§ **Task description**
Print the listing below from its opening line through the line holding "S = bpy.context.scene; COL = S.collection", both ends included.

§ **Data block**
━━━━━━━━

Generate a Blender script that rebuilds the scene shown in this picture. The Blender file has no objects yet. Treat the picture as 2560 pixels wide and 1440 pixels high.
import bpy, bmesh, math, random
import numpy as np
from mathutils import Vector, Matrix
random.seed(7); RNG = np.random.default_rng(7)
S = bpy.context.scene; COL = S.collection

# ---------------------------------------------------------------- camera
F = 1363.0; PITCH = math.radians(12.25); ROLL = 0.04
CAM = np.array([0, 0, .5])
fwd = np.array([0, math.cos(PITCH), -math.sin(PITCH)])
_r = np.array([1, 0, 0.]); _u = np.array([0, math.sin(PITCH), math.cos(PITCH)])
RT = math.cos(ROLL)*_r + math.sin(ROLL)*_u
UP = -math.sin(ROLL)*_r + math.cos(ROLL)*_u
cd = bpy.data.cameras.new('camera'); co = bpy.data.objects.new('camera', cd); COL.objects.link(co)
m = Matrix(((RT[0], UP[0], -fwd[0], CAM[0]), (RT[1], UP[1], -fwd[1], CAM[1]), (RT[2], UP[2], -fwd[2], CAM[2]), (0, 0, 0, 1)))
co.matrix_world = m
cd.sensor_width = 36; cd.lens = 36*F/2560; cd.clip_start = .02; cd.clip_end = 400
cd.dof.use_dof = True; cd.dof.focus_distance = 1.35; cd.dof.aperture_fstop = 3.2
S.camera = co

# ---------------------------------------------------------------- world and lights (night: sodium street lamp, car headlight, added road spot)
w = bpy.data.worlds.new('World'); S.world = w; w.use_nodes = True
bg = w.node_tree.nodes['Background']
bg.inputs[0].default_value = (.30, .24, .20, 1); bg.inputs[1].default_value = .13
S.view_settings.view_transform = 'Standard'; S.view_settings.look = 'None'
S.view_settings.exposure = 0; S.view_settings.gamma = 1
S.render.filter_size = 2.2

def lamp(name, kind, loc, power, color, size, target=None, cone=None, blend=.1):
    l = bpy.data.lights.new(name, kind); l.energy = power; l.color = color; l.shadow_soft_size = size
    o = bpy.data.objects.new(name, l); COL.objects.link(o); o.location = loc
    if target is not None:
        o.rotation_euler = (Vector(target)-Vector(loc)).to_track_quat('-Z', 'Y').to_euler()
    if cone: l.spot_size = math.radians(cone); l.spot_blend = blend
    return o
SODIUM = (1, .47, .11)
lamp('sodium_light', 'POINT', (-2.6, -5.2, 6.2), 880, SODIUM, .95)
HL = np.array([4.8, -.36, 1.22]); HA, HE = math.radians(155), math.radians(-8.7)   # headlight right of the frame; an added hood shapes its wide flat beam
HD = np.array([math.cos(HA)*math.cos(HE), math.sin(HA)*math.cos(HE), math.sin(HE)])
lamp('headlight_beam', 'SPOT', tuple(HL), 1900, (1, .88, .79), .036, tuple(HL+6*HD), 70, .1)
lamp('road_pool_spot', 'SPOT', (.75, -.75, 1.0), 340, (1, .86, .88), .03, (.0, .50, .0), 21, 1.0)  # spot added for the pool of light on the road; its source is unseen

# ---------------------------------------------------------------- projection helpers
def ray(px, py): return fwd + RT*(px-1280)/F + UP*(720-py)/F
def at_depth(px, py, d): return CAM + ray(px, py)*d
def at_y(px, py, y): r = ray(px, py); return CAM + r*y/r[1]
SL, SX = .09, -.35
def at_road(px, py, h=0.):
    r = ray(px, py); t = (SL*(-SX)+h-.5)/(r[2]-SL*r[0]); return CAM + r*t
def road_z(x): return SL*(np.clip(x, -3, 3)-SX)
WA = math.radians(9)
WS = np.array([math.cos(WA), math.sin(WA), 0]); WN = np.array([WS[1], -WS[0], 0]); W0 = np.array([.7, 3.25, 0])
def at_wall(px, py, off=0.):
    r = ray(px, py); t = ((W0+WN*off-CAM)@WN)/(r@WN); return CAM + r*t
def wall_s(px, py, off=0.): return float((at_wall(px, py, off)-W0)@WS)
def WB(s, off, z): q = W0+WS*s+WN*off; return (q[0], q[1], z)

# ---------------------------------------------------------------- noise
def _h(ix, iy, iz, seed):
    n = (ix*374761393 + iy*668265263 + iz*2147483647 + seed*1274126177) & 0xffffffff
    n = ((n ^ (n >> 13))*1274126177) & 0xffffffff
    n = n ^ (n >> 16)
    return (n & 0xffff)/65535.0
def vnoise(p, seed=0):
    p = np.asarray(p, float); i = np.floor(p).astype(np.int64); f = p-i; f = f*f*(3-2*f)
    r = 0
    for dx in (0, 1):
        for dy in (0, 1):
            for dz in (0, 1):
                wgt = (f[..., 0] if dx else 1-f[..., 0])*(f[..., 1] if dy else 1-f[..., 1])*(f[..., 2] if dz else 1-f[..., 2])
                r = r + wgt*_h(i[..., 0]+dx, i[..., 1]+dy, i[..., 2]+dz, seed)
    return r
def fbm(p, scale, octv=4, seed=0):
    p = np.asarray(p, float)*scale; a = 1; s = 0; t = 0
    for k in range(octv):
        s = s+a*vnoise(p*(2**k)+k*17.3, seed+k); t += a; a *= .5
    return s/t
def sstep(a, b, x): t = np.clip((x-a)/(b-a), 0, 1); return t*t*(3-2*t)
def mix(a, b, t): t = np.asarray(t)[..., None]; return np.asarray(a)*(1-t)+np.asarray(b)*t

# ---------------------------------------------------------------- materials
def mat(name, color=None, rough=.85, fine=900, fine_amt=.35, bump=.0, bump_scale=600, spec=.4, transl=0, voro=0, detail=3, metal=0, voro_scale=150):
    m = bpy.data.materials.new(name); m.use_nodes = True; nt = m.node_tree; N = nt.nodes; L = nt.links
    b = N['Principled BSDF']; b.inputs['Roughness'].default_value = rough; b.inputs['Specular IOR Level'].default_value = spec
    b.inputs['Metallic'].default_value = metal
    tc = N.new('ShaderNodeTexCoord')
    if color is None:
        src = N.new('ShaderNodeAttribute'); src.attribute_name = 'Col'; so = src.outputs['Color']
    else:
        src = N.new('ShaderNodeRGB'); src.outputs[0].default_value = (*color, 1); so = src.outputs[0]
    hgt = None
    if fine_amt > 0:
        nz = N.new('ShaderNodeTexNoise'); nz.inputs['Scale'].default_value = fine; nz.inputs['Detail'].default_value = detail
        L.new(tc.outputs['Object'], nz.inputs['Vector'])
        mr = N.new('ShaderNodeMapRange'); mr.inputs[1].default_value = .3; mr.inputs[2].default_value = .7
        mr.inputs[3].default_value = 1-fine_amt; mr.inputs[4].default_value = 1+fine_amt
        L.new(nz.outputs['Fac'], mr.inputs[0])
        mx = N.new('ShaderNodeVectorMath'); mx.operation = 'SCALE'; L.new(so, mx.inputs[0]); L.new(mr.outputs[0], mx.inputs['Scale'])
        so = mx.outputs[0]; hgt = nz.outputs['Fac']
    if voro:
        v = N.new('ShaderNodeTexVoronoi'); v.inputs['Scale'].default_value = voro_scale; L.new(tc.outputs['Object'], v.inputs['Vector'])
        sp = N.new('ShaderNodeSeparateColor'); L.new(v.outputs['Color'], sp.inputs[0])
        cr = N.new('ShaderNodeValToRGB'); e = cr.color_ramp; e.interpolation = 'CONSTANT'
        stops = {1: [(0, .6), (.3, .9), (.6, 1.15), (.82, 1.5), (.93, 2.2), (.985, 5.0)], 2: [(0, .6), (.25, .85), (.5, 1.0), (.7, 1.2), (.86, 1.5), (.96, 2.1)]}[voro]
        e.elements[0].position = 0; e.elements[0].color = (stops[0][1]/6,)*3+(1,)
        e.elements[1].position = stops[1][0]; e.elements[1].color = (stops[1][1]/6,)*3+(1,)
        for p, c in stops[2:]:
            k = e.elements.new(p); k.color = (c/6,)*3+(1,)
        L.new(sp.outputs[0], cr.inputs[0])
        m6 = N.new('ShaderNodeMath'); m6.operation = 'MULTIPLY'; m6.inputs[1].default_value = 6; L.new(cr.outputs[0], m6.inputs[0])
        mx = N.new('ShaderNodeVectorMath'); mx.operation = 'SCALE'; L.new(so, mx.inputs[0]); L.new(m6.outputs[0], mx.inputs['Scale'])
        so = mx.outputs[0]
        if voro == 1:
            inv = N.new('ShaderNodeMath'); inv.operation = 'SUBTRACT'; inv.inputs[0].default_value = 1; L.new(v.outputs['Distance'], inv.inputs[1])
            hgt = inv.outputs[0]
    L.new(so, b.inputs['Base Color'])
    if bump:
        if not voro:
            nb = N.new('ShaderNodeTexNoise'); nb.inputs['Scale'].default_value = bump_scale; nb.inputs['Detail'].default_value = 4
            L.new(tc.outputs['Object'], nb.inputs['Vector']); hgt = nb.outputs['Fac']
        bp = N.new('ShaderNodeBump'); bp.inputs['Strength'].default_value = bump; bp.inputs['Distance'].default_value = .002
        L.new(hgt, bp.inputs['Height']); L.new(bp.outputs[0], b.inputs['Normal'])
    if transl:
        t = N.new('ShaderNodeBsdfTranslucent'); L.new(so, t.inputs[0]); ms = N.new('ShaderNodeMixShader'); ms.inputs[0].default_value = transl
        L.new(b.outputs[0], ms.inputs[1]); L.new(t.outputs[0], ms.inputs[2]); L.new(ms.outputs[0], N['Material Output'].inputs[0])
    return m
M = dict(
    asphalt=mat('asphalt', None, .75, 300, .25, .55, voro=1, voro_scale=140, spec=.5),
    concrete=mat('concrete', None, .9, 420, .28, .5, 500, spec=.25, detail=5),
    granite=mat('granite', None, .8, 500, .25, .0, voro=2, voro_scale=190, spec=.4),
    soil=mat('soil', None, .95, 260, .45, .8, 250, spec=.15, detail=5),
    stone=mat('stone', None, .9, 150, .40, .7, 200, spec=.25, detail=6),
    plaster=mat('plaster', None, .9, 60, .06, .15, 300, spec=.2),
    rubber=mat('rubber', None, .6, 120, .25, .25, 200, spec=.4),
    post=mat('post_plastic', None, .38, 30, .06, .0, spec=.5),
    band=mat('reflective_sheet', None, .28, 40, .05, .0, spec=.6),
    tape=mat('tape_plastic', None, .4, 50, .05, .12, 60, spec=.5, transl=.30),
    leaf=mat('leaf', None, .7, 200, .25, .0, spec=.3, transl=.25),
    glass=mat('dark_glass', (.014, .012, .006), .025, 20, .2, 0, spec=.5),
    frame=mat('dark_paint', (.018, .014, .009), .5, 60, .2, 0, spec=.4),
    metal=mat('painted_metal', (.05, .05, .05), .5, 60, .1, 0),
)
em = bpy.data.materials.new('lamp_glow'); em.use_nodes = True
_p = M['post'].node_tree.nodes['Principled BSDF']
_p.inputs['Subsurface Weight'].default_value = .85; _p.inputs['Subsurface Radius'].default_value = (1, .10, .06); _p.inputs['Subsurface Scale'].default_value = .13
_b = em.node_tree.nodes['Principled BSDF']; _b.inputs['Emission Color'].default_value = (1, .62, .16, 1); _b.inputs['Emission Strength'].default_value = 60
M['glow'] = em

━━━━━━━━

§ **Exercise result**
Generate a Blender script that rebuilds the scene shown in this picture. The Blender file has no objects yet. Treat the picture as 2560 pixels wide and 1440 pixels high.
import bpy, bmesh, math, random
import numpy as np
from mathutils import Vector, Matrix
random.seed(7); RNG = np.random.default_rng(7)
S = bpy.context.scene; COL = S.collection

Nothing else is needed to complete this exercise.